JC: Characters that are familiar and characters that are unfamiliar share the same problems of being human. That’s why I think it’s important to delve into the lives and stories of both. Perhaps it’s somewhat grounding to hear that human needs are the same for everybody – love, understanding, acceptance, safety, belonging. Because of that I find it humbling to read about characters that are unfamiliar. The characters of Louise in Hyland’s How The Light Gets In and Prue in Webb’s Precious Bane are foreign to me in many ways, yet they’re probably two of the most intriguing characters I have followed through a story.
Stella: What advice you would give to young aspiring writers?

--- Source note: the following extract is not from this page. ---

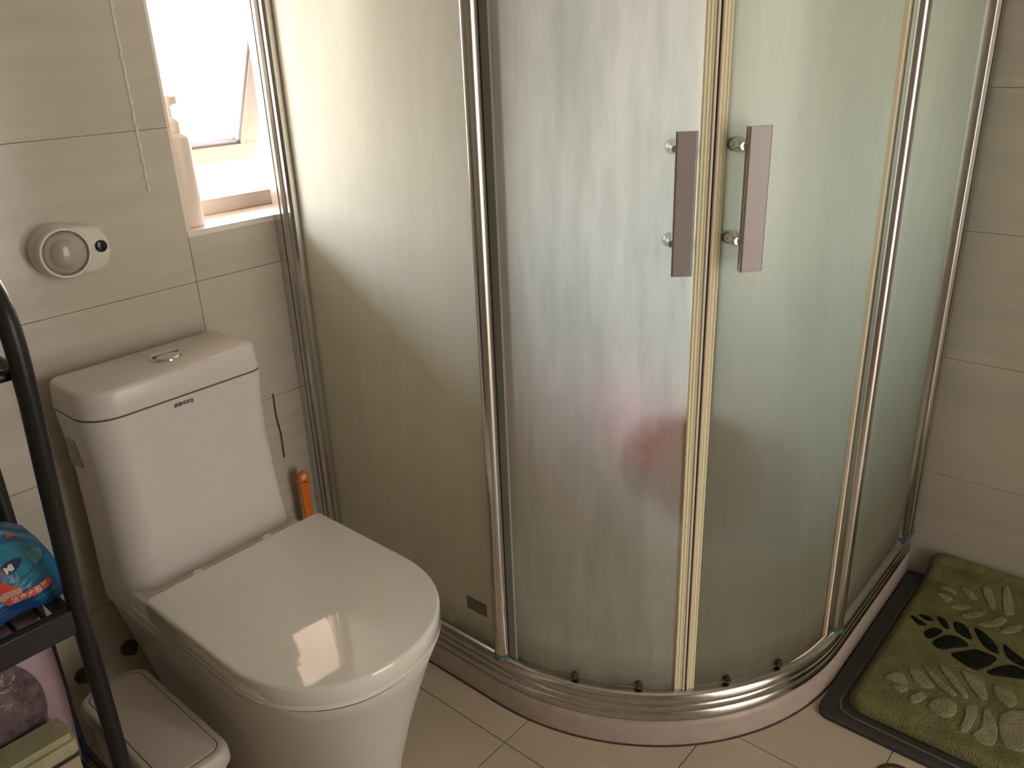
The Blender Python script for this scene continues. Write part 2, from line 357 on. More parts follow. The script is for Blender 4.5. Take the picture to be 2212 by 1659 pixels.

JC: Curiosity is your best friend. ‘Why’ is the word you need to keep asking. Stories are like detective cases, you have to keep digging through them because that’s where you find the really interesting stuff. Every sentence doesn’t have to be perfect, get the story down first. Your words aren’t set in stone; you can always change them. Read your work aloud. If a line or phrase keeps tripping you up, then that’s the one you need to work on or maybe delete – even if it’s your favourite! And last but not least, the story is the king or queen, not the language. Words can be beautiful but they need to be used frugally.
JC Burke will be appearing at the Stella Prize Schools Program NSW launch on Wednesday 9 September.